---- Dataset extract

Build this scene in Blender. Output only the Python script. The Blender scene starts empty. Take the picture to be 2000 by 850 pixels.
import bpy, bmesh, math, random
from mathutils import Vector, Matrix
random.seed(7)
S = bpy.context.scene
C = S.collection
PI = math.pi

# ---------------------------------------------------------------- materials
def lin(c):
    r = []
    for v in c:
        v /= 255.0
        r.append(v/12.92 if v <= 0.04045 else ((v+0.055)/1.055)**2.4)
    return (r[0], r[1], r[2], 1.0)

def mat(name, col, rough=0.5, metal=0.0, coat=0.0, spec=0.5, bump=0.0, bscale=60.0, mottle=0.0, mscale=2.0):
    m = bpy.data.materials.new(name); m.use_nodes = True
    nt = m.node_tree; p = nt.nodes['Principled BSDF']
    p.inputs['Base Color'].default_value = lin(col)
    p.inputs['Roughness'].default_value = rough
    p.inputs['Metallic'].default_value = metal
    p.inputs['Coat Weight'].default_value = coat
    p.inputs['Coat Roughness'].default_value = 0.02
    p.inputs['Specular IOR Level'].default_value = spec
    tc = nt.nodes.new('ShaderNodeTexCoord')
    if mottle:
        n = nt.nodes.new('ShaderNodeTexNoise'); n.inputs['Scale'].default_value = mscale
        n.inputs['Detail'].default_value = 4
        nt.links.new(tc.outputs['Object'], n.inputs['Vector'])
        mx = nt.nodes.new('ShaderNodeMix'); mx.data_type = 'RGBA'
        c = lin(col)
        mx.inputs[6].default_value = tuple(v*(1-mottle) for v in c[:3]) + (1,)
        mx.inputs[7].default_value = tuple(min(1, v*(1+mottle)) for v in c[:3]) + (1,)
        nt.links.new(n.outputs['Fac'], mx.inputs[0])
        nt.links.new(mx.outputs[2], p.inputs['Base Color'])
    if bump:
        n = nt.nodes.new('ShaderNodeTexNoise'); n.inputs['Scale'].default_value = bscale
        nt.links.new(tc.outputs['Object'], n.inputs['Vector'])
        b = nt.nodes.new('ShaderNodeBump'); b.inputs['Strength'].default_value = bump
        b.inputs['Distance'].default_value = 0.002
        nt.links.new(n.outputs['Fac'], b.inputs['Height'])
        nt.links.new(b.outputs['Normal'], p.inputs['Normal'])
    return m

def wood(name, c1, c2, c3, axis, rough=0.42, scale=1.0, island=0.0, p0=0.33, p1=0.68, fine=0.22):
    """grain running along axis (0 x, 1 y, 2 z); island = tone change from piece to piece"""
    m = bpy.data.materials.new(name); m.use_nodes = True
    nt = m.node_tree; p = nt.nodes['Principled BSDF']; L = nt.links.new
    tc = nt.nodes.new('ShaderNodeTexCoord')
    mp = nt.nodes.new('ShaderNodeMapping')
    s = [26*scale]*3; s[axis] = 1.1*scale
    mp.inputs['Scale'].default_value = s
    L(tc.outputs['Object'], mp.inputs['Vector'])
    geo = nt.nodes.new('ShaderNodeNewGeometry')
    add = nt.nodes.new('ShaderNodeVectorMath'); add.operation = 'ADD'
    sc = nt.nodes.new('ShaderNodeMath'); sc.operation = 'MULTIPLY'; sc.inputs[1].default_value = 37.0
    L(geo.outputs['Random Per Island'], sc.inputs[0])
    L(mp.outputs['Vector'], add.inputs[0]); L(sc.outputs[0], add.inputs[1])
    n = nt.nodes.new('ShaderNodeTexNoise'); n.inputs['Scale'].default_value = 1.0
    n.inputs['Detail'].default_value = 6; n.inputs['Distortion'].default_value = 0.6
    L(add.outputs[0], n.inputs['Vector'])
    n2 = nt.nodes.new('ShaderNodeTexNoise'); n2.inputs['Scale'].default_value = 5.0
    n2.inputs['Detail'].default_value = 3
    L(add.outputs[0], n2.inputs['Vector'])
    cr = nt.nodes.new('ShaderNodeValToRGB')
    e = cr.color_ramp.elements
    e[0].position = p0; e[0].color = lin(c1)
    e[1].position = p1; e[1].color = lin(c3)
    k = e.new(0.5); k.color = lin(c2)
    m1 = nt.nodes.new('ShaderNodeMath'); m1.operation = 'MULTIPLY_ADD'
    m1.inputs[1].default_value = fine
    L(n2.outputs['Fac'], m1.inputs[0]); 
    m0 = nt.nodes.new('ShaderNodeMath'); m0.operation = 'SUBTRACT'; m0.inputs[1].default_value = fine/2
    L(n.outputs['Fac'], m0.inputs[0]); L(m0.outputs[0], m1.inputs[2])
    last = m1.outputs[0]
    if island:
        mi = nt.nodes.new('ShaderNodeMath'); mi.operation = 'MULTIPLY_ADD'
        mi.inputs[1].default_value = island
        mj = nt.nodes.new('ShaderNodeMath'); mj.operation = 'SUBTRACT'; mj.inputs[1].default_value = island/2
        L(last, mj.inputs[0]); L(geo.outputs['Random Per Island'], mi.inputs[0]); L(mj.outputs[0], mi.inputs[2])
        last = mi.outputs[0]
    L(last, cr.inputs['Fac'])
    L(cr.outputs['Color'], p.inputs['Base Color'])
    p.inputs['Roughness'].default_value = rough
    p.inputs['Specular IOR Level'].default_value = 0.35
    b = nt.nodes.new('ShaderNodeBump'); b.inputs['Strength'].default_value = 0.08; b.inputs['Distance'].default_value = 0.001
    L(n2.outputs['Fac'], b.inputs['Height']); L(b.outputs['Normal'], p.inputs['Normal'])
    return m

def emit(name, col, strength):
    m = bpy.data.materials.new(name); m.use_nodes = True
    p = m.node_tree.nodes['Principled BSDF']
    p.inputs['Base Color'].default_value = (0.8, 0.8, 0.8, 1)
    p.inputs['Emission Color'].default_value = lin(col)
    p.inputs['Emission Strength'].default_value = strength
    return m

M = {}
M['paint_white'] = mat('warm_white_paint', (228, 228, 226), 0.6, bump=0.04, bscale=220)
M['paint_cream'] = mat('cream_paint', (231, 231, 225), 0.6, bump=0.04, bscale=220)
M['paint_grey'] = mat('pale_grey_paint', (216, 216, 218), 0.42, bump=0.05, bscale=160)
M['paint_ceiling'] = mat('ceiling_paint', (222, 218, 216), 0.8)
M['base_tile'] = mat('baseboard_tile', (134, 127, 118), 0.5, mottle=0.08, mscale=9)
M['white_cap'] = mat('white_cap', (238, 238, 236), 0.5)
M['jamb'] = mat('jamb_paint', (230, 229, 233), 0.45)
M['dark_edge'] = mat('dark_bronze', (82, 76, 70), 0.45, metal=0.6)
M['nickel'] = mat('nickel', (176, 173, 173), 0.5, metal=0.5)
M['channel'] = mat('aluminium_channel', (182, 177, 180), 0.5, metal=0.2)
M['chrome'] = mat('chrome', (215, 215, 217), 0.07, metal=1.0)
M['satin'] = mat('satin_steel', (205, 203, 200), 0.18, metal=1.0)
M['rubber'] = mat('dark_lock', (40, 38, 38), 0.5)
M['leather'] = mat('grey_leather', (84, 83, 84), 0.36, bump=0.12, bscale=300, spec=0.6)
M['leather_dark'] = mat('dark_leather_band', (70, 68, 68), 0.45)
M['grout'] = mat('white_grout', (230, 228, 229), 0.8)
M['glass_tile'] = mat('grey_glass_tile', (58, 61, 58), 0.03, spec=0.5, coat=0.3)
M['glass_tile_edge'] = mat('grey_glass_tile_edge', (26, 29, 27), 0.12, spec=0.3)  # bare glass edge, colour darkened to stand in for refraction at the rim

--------

Exercise directions
Everything from the first line above up to and including the line that contains "return (r[0], r[1], r[2], 1.0)" should be printed exactly; please print only that.

Response
Build this scene in Blender. Output only the Python script. The Blender scene starts empty. Take the picture to be 2000 by 850 pixels.
import bpy, bmesh, math, random
from mathutils import Vector, Matrix
random.seed(7)
S = bpy.context.scene
C = S.collection
PI = math.pi

# ---------------------------------------------------------------- materials
def lin(c):
    r = []
    for v in c:
        v /= 255.0
        r.append(v/12.92 if v <= 0.04045 else ((v+0.055)/1.055)**2.4)
    return (r[0], r[1], r[2], 1.0)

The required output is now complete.